EXERCISE OBJECTIVE: Your task is to copy the listing exactly. Drop any pictures from the copy.

DATA LINES:
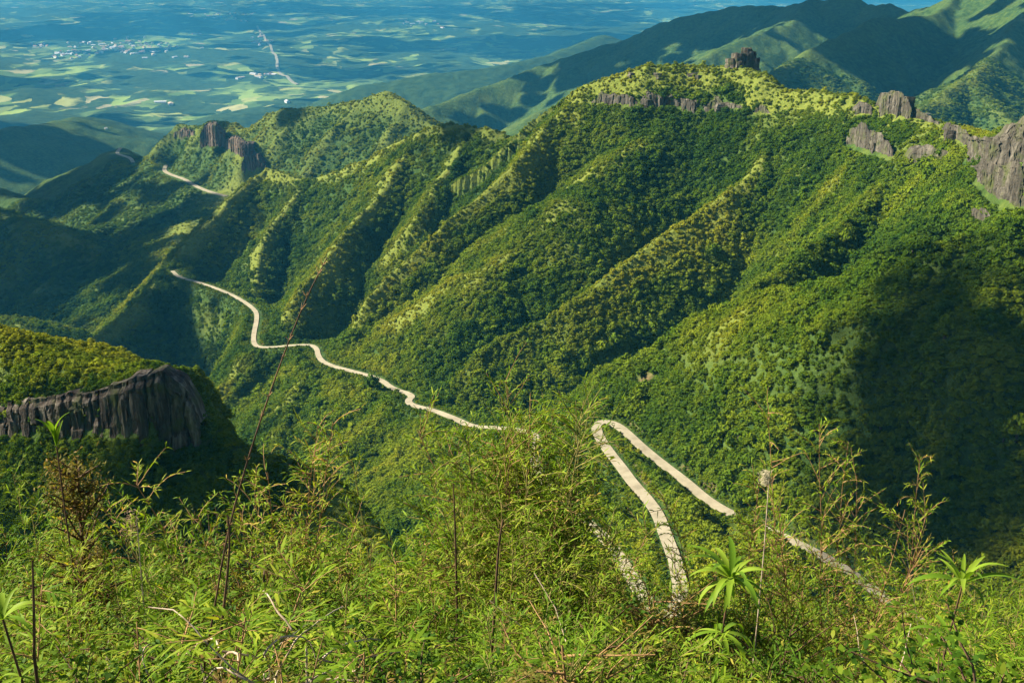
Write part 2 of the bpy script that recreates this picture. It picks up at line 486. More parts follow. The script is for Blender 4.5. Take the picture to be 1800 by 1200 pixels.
# steepness and crest-ness
def grad():
    dzr = np.gradient(Z, axis=1) / np.maximum(np.gradient(RAD, axis=1), 1e-6)
    dth = np.gradient(th)[:, None] * np.maximum(RAD, 1e-3)
    dzt = np.gradient(Z, axis=0) / dth
    return dzr, dzt
dzr, dzt = grad()
SLOPE = np.hypot(dzr, dzt)
NX = -(dzr * np.sin(th)[:, None] + dzt * np.cos(th)[:, None])
NY = -(dzr * np.cos(th)[:, None] - dzt * np.sin(th)[:, None])
NRM = np.stack([NX, NY, np.ones_like(NX)], -1)
NRM /= np.linalg.norm(NRM, axis=-1, keepdims=True)
def boxblur(F, n):
    for ax in (0, 1):
        c = np.cumsum(np.pad(F, [(n + 1, n) if a == ax else (0, 0) for a in (0, 1)], mode='edge'), axis=ax)
        F = (np.take(c, range(2 * n + 1, c.shape[ax]), axis=ax) - np.take(c, range(0, c.shape[ax] - 2 * n - 1), axis=ax)) / (2 * n + 1)
    return F
CREST = np.clip((Z - boxblur(boxblur(Z, 9), 9)) / np.maximum(RAD * 0.004, 3.0), -1, 2) * smooth(8, 40, ROADDIST)

# ------------------------------------------------------------------ terrain materials
def mat_slope():
    m = NT('forested_slope')
    geo = m.n('ShaderNodeNewGeometry')
    pos = geo.outputs['Position']
    n1 = m.noise(pos, 0.09, 5, .65)
    n2 = m.noise(pos, 0.012, 4, .55)
    n3 = m.noise(pos, 0.35, 3, .6)
    dark = m.ramp(n1.outputs[0], [(.32, (.020, .042, .010)), (.52, (.045, .085, .018)), (.70, (.085, .125, .026))])
    grass = m.ramp(n3.outputs[0], [(.3, (.10, .135, .022)), (.7, (.19, .21, .035))])
    g = m.attr('grass').outputs['Fac']
    gm = m.math('ADD', g, m.math('MULTIPLY', m.math('SUBTRACT', n2.outputs[0], .5), .9), True)
    c = m.mix(gm, dark, grass)
    earth = m.ramp(n1.outputs[0], [(.3, (.10, .055, .030)), (.7, (.24, .15, .085))])
    c = m.mix(m.attr('earth').outputs['Fac'], c, earth)
    b = m.bsdf(c, .95, .05, m.math('ADD', m.math('MULTIPLY', n1.outputs[0], 1.0), m.math('MULTIPLY', n3.outputs[0], .35)), 5.0, .8)
    return m.done(b.outputs[0])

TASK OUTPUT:
Write part 2 of the bpy script that recreates this picture. It picks up at line 486. More parts follow. The script is for Blender 4.5. Take the picture to be 1800 by 1200 pixels.
# steepness and crest-ness
def grad():
    dzr = np.gradient(Z, axis=1) / np.maximum(np.gradient(RAD, axis=1), 1e-6)
    dth = np.gradient(th)[:, None] * np.maximum(RAD, 1e-3)
    dzt = np.gradient(Z, axis=0) / dth
    return dzr, dzt
dzr, dzt = grad()
SLOPE = np.hypot(dzr, dzt)
NX = -(dzr * np.sin(th)[:, None] + dzt * np.cos(th)[:, None])
NY = -(dzr * np.cos(th)[:, None] - dzt * np.sin(th)[:, None])
NRM = np.stack([NX, NY, np.ones_like(NX)], -1)
NRM /= np.linalg.norm(NRM, axis=-1, keepdims=True)
def boxblur(F, n):
    for ax in (0, 1):
        c = np.cumsum(np.pad(F, [(n + 1, n) if a == ax else (0, 0) for a in (0, 1)], mode='edge'), axis=ax)
        F = (np.take(c, range(2 * n + 1, c.shape[ax]), axis=ax) - np.take(c, range(0, c.shape[ax] - 2 * n - 1), axis=ax)) / (2 * n + 1)
    return F
CREST = np.clip((Z - boxblur(boxblur(Z, 9), 9)) / np.maximum(RAD * 0.004, 3.0), -1, 2) * smooth(8, 40, ROADDIST)

# ------------------------------------------------------------------ terrain materials
def mat_slope():
    m = NT('forested_slope')
    geo = m.n('ShaderNodeNewGeometry')
    pos = geo.outputs['Position']
    n1 = m.noise(pos, 0.09, 5, .65)
    n2 = m.noise(pos, 0.012, 4, .55)
    n3 = m.noise(pos, 0.35, 3, .6)
    dark = m.ramp(n1.outputs[0], [(.32, (.020, .042, .010)), (.52, (.045, .085, .018)), (.70, (.085, .125, .026))])
    grass = m.ramp(n3.outputs[0], [(.3, (.10, .135, .022)), (.7, (.19, .21, .035))])
    g = m.attr('grass').outputs['Fac']
    gm = m.math('ADD', g, m.math('MULTIPLY', m.math('SUBTRACT', n2.outputs[0], .5), .9), True)
    c = m.mix(gm, dark, grass)
    earth = m.ramp(n1.outputs[0], [(.3, (.10, .055, .030)), (.7, (.24, .15, .085))])
    c = m.mix(m.attr('earth').outputs['Fac'], c, earth)
    b = m.bsdf(c, .95, .05, m.math('ADD', m.math('MULTIPLY', n1.outputs[0], 1.0), m.math('MULTIPLY', n3.outputs[0], .35)), 5.0, .8)
    return m.done(b.outputs[0])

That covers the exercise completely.